Giving oxygen to the question of air quality

18 February, 2021

The simplest of organic molecules have a much more complex relationship with oxygen than previously thought. Researchers from KAUST and their international collaborators have shown that alkanes participate extensively in autoxidation reactions with oxygen molecules1. The discovery, which overturns current chemical wisdom, has implications for air quality prediction and efficient fuel combustion in engines.

Autoxidation is a chemical process in which oxygen molecules rapidly and sequentially add to organic molecules in a radical chain reaction. The process is critical for the timing of fuel combustion in engines and is a key step in the atmospheric conversion of volatile organic molecules into particulate matter.

“Conventional knowledge suggests atmospheric autoxidation requires precursor molecules with features such as double bonds or oxygen-containing moieties,” says Zhandong Wang, now a professor at the University of Science and Technology of China, formerly a research scientist with Mani Sarathy at KAUST. Alkanes — the primary component of combustion engine fuels and an important class of urban trace gases — do not have these structural features. “Alkanes were thought to have only minor susceptibility to extensive autoxidation,” Wang says.

To overturn this assumption, Sarathy, Wang and colleagues showed that alkanes do undergo extensive autoxidation under the hot high-pressure conditions of combustion2. The team then set out to explore the possibility that alkane autoxidation also occurs under atmospheric conditions.

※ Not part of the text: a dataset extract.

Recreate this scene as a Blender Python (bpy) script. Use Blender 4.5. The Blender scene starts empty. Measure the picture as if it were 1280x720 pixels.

“In 2016, we collaborated with University of Helsinki researchers to win a KAUST Competitive Research Grant,” says Wang. “That was the beginning of this work.”

The team used a state-of-the-art analytical technique, called chemical ionization atmospheric pressure interface time-of-flight mass spectrometry, to detect products of atmospheric alkane autoxidation. “Strikingly, the yield of highly oxygenated organic molecules containing six or more oxygen atoms was much higher than expected,” Wang says.

Under combustion conditions, the team also observed alkanes that had undergone up to five sequential O2 additions, significantly higher than the three additions they observed previously.

“These findings enrich our understanding of autoxidation processes and will allow us to better perform predictive simulations of combustion engines and atmospheric processes that impact air quality and climate,” Sarathy says.

“We are now working with the department of Health, Safety and Environment in KAUST to better understand atmospheric chemical processes using real-world measurements.” he adds. “Using data acquired at the KAUST-based monitoring station, we are attempting to unravel complex atmospheric chemical processes in the western region of Saudi Arabia.”